**Given task**
Copy out each line exactly as it appears.

**Source data**
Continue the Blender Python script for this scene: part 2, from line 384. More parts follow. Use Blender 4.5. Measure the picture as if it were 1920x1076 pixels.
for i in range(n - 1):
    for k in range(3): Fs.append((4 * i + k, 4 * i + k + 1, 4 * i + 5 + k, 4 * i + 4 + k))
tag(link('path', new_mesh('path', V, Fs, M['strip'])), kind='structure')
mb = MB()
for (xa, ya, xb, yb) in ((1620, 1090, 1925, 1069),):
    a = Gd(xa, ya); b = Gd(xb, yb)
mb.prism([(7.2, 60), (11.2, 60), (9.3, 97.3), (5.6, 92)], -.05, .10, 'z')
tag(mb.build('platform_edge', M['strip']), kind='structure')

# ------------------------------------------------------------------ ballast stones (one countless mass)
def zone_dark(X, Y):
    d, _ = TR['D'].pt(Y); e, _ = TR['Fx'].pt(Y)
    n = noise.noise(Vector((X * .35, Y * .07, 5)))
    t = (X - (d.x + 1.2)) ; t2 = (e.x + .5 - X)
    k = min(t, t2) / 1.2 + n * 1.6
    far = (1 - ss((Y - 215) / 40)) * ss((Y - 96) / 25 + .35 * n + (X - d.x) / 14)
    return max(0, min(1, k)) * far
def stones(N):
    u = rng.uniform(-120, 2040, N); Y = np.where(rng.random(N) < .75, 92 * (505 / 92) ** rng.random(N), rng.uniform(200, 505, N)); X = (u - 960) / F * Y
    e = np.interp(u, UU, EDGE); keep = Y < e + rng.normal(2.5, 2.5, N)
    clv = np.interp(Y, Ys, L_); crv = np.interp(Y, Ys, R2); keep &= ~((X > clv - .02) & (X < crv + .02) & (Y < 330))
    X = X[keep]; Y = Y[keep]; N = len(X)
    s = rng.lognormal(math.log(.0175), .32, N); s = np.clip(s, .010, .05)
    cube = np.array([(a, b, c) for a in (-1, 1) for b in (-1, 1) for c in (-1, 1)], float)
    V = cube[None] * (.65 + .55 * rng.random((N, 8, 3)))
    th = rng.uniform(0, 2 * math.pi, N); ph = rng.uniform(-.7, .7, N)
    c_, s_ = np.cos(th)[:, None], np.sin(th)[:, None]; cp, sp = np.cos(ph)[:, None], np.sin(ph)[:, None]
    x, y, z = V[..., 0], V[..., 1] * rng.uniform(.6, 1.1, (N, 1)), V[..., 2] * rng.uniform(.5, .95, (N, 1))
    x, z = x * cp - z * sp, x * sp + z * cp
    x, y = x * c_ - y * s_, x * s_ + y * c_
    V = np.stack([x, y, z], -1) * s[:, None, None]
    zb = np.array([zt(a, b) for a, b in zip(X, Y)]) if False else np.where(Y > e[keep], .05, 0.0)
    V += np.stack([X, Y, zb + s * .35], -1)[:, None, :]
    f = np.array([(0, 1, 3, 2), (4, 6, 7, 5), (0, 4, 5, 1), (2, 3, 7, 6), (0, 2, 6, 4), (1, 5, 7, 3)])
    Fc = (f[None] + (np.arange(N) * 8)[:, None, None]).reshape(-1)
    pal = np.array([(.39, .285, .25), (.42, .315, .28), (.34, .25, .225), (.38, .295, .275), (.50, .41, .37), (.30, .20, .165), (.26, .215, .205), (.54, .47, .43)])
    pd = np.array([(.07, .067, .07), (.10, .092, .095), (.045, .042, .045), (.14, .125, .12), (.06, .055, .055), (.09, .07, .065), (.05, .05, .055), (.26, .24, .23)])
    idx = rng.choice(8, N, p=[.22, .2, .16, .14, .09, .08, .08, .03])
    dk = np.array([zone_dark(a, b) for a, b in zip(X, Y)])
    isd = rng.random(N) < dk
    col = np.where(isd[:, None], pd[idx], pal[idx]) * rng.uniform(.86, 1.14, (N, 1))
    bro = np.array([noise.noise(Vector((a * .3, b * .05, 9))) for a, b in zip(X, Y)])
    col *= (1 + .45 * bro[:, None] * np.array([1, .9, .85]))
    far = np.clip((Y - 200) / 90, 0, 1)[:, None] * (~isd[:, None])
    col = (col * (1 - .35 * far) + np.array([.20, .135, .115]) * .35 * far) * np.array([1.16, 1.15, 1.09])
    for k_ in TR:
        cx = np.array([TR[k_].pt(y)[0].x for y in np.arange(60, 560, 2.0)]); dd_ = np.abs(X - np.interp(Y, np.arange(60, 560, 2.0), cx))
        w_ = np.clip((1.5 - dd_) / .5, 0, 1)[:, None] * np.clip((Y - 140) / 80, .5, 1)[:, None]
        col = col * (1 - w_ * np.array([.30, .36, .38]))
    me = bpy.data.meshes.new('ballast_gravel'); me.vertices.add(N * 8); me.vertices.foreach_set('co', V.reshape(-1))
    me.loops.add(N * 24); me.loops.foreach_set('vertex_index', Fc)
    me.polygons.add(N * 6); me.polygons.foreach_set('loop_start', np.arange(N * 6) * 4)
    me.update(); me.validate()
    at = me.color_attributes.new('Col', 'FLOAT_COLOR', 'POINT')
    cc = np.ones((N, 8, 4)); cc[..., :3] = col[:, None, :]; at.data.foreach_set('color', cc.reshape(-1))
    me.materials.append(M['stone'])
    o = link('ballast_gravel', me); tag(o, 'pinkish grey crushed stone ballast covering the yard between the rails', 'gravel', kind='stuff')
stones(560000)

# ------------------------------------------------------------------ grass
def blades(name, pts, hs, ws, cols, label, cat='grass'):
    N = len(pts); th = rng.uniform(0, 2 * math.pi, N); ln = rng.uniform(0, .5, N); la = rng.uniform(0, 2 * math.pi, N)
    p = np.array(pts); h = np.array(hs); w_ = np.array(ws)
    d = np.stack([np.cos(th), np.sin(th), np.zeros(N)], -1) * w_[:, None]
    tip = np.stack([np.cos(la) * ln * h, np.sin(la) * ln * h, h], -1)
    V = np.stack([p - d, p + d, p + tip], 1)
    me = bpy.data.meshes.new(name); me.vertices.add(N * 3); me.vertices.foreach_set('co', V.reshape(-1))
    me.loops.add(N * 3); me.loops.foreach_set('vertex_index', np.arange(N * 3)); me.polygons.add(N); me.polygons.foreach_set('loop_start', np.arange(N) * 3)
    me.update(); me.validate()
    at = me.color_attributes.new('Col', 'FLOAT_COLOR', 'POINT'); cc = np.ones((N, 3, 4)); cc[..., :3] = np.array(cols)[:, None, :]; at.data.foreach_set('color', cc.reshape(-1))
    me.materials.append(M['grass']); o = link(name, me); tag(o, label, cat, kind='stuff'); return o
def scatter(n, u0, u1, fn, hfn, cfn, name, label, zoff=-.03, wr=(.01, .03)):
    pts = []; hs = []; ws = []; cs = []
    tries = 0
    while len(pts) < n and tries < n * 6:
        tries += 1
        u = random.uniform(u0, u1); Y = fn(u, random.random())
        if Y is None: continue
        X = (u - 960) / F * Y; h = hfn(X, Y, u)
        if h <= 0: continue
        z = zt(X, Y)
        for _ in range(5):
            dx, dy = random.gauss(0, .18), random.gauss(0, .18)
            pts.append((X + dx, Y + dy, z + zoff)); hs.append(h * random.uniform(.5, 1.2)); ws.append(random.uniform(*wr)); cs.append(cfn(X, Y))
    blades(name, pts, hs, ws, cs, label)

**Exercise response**
Continue the Blender Python script for this scene: part 2, from line 384. More parts follow. Use Blender 4.5. Measure the picture as if it were 1920x1076 pixels.
for i in range(n - 1):
    for k in range(3): Fs.append((4 * i + k, 4 * i + k + 1, 4 * i + 5 + k, 4 * i + 4 + k))
tag(link('path', new_mesh('path', V, Fs, M['strip'])), kind='structure')
mb = MB()
for (xa, ya, xb, yb) in ((1620, 1090, 1925, 1069),):
    a = Gd(xa, ya); b = Gd(xb, yb)
mb.prism([(7.2, 60), (11.2, 60), (9.3, 97.3), (5.6, 92)], -.05, .10, 'z')
tag(mb.build('platform_edge', M['strip']), kind='structure')

# ------------------------------------------------------------------ ballast stones (one countless mass)
def zone_dark(X, Y):
    d, _ = TR['D'].pt(Y); e, _ = TR['Fx'].pt(Y)
    n = noise.noise(Vector((X * .35, Y * .07, 5)))
    t = (X - (d.x + 1.2)) ; t2 = (e.x + .5 - X)
    k = min(t, t2) / 1.2 + n * 1.6
    far = (1 - ss((Y - 215) / 40)) * ss((Y - 96) / 25 + .35 * n + (X - d.x) / 14)
    return max(0, min(1, k)) * far
def stones(N):
    u = rng.uniform(-120, 2040, N); Y = np.where(rng.random(N) < .75, 92 * (505 / 92) ** rng.random(N), rng.uniform(200, 505, N)); X = (u - 960) / F * Y
    e = np.interp(u, UU, EDGE); keep = Y < e + rng.normal(2.5, 2.5, N)
    clv = np.interp(Y, Ys, L_); crv = np.interp(Y, Ys, R2); keep &= ~((X > clv - .02) & (X < crv + .02) & (Y < 330))
    X = X[keep]; Y = Y[keep]; N = len(X)
    s = rng.lognormal(math.log(.0175), .32, N); s = np.clip(s, .010, .05)
    cube = np.array([(a, b, c) for a in (-1, 1) for b in (-1, 1) for c in (-1, 1)], float)
    V = cube[None] * (.65 + .55 * rng.random((N, 8, 3)))
    th = rng.uniform(0, 2 * math.pi, N); ph = rng.uniform(-.7, .7, N)
    c_, s_ = np.cos(th)[:, None], np.sin(th)[:, None]; cp, sp = np.cos(ph)[:, None], np.sin(ph)[:, None]
    x, y, z = V[..., 0], V[..., 1] * rng.uniform(.6, 1.1, (N, 1)), V[..., 2] * rng.uniform(.5, .95, (N, 1))
    x, z = x * cp - z * sp, x * sp + z * cp
    x, y = x * c_ - y * s_, x * s_ + y * c_
    V = np.stack([x, y, z], -1) * s[:, None, None]
    zb = np.array([zt(a, b) for a, b in zip(X, Y)]) if False else np.where(Y > e[keep], .05, 0.0)
    V += np.stack([X, Y, zb + s * .35], -1)[:, None, :]
    f = np.array([(0, 1, 3, 2), (4, 6, 7, 5), (0, 4, 5, 1), (2, 3, 7, 6), (0, 2, 6, 4), (1, 5, 7, 3)])
    Fc = (f[None] + (np.arange(N) * 8)[:, None, None]).reshape(-1)
    pal = np.array([(.39, .285, .25), (.42, .315, .28), (.34, .25, .225), (.38, .295, .275), (.50, .41, .37), (.30, .20, .165), (.26, .215, .205), (.54, .47, .43)])
    pd = np.array([(.07, .067, .07), (.10, .092, .095), (.045, .042, .045), (.14, .125, .12), (.06, .055, .055), (.09, .07, .065), (.05, .05, .055), (.26, .24, .23)])
    idx = rng.choice(8, N, p=[.22, .2, .16, .14, .09, .08, .08, .03])
    dk = np.array([zone_dark(a, b) for a, b in zip(X, Y)])
    isd = rng.random(N) < dk
    col = np.where(isd[:, None], pd[idx], pal[idx]) * rng.uniform(.86, 1.14, (N, 1))
    bro = np.array([noise.noise(Vector((a * .3, b * .05, 9))) for a, b in zip(X, Y)])
    col *= (1 + .45 * bro[:, None] * np.array([1, .9, .85]))
    far = np.clip((Y - 200) / 90, 0, 1)[:, None] * (~isd[:, None])
    col = (col * (1 - .35 * far) + np.array([.20, .135, .115]) * .35 * far) * np.array([1.16, 1.15, 1.09])
    for k_ in TR:
        cx = np.array([TR[k_].pt(y)[0].x for y in np.arange(60, 560, 2.0)]); dd_ = np.abs(X - np.interp(Y, np.arange(60, 560, 2.0), cx))
        w_ = np.clip((1.5 - dd_) / .5, 0, 1)[:, None] * np.clip((Y - 140) / 80, .5, 1)[:, None]
        col = col * (1 - w_ * np.array([.30, .36, .38]))
    me = bpy.data.meshes.new('ballast_gravel'); me.vertices.add(N * 8); me.vertices.foreach_set('co', V.reshape(-1))
    me.loops.add(N * 24); me.loops.foreach_set('vertex_index', Fc)
    me.polygons.add(N * 6); me.polygons.foreach_set('loop_start', np.arange(N * 6) * 4)
    me.update(); me.validate()
    at = me.color_attributes.new('Col', 'FLOAT_COLOR', 'POINT')
    cc = np.ones((N, 8, 4)); cc[..., :3] = col[:, None, :]; at.data.foreach_set('color', cc.reshape(-1))
    me.materials.append(M['stone'])
    o = link('ballast_gravel', me); tag(o, 'pinkish grey crushed stone ballast covering the yard between the rails', 'gravel', kind='stuff')
stones(560000)

# ------------------------------------------------------------------ grass
def blades(name, pts, hs, ws, cols, label, cat='grass'):
    N = len(pts); th = rng.uniform(0, 2 * math.pi, N); ln = rng.uniform(0, .5, N); la = rng.uniform(0, 2 * math.pi, N)
    p = np.array(pts); h = np.array(hs); w_ = np.array(ws)
    d = np.stack([np.cos(th), np.sin(th), np.zeros(N)], -1) * w_[:, None]
    tip = np.stack([np.cos(la) * ln * h, np.sin(la) * ln * h, h], -1)
    V = np.stack([p - d, p + d, p + tip], 1)
    me = bpy.data.meshes.new(name); me.vertices.add(N * 3); me.vertices.foreach_set('co', V.reshape(-1))
    me.loops.add(N * 3); me.loops.foreach_set('vertex_index', np.arange(N * 3)); me.polygons.add(N); me.polygons.foreach_set('loop_start', np.arange(N) * 3)
    me.update(); me.validate()
    at = me.color_attributes.new('Col', 'FLOAT_COLOR', 'POINT'); cc = np.ones((N, 3, 4)); cc[..., :3] = np.array(cols)[:, None, :]; at.data.foreach_set('color', cc.reshape(-1))
    me.materials.append(M['grass']); o = link(name, me); tag(o, label, cat, kind='stuff'); return o
def scatter(n, u0, u1, fn, hfn, cfn, name, label, zoff=-.03, wr=(.01, .03)):
    pts = []; hs = []; ws = []; cs = []
    tries = 0
    while len(pts) < n and tries < n * 6:
        tries += 1
        u = random.uniform(u0, u1); Y = fn(u, random.random())
        if Y is None: continue
        X = (u - 960) / F * Y; h = hfn(X, Y, u)
        if h <= 0: continue
        z = zt(X, Y)
        for _ in range(5):
            dx, dy = random.gauss(0, .18), random.gauss(0, .18)
            pts.append((X + dx, Y + dy, z + zoff)); hs.append(h * random.uniform(.5, 1.2)); ws.append(random.uniform(*wr)); cs.append(cfn(X, Y))
    blades(name, pts, hs, ws, cs, label)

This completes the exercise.